Forms of Divinity

The word we translate as "god" in the Egyptian language is 'netjer', which may perhaps be better thought of as 'divine power'. This is both a type of being and a trait that beings in general may have. It was commonly written with the hieroglyph of a flag and cloth-wrapped staff, such as might be raised to mark a place of power, and which were found as part of temple complexes throughout the nation; wrapping or draping with cloth is a means of clothing an item with respect and dignity, and such adornments are appropriate for icons and were common in antiquity.

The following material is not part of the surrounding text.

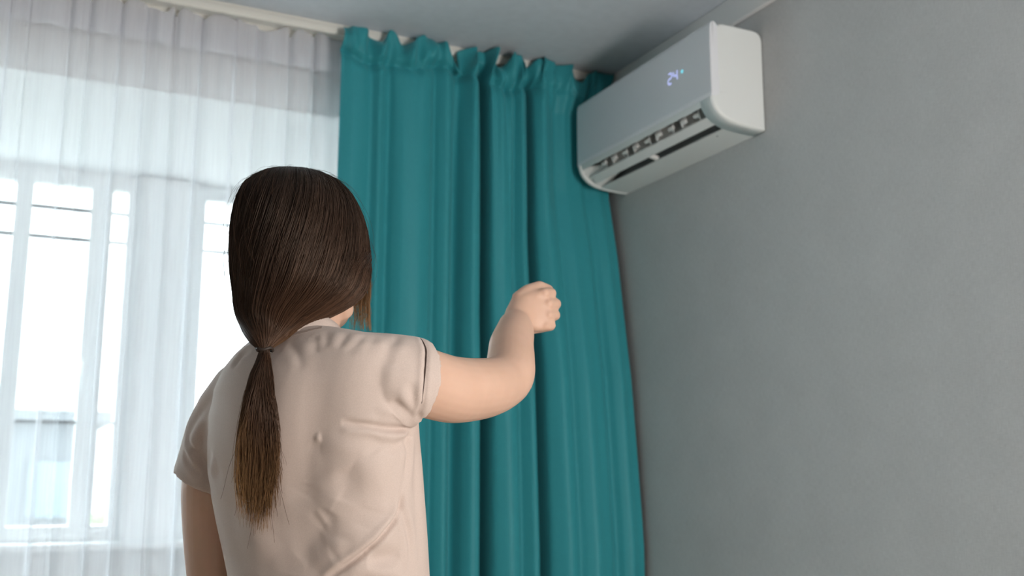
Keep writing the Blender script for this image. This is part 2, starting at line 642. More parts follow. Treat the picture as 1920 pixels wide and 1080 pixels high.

We know of some three thousand names for Egyptian gods. Many of those names may be titles, epithets, or minor aspects of better-known deities; others may simply be unknown to us and now unknowable. The nature of Egyptian divinity does not make this a simpler question for us.

Many Egyptologists have found the deities of Egypt to be vague and undefined, some even going so far as to suggest that They are without clear and distinct personality. Certainly, the ease by which one god may adopt the titles, the regalia, even the identity of another makes it easy for a modern mind to collapse them, to suggest that this god is always a form of another one or that there is a simpler, small number of powers that one might wish to address. However, the principles by which one god might indwell within another, manifest as a form of another, or otherwise relate to another divinity are clear and distinct, and those unions appear to have typically been temporary and dissoluble when the conditions that made such equivalence plausible pass. When deities are identified with each other, it remains a manner of ineffable plurality; even when the divine powers appear as one, They are often multiple.

The forms of the gods are changeable, and each has manifestations that are unknown, even to other gods. A god may have many kheperu - "becomings" - representing aspects, titles, epithets, particular specific manifestations; these are, in brief, perhaps limited enough to each be comprehensible by a mortal mind, but they do not encompass the full mystery of the true nature of the god because they are mere facets, transient and impermanent. One of the kheperu is a photograph of the god in that moment, at best, not the deity Themself. When a kheperu is something that can be seen and known - a theophany, a particular symbolic representation, or whatever else - it is called an iru. (These words are often treated near-synonymously.) No appearance is exclusive to a god; a god may adopt traits and manifestations such that the other deities will be able to properly identify Them.

References

Horning, Erik. Conceptions of God in Ancient Egypt: The One and the Many. Trans. John Baines. Ithaca, New York: Cornell University Press, 1996.

Meeks, Dimitri and Favard-Meeks, Christine. Daily Life of the Egyptian Gods. Trans. G. M. Goshgarian. Ithaca, New York: Cornell University Press, 1996.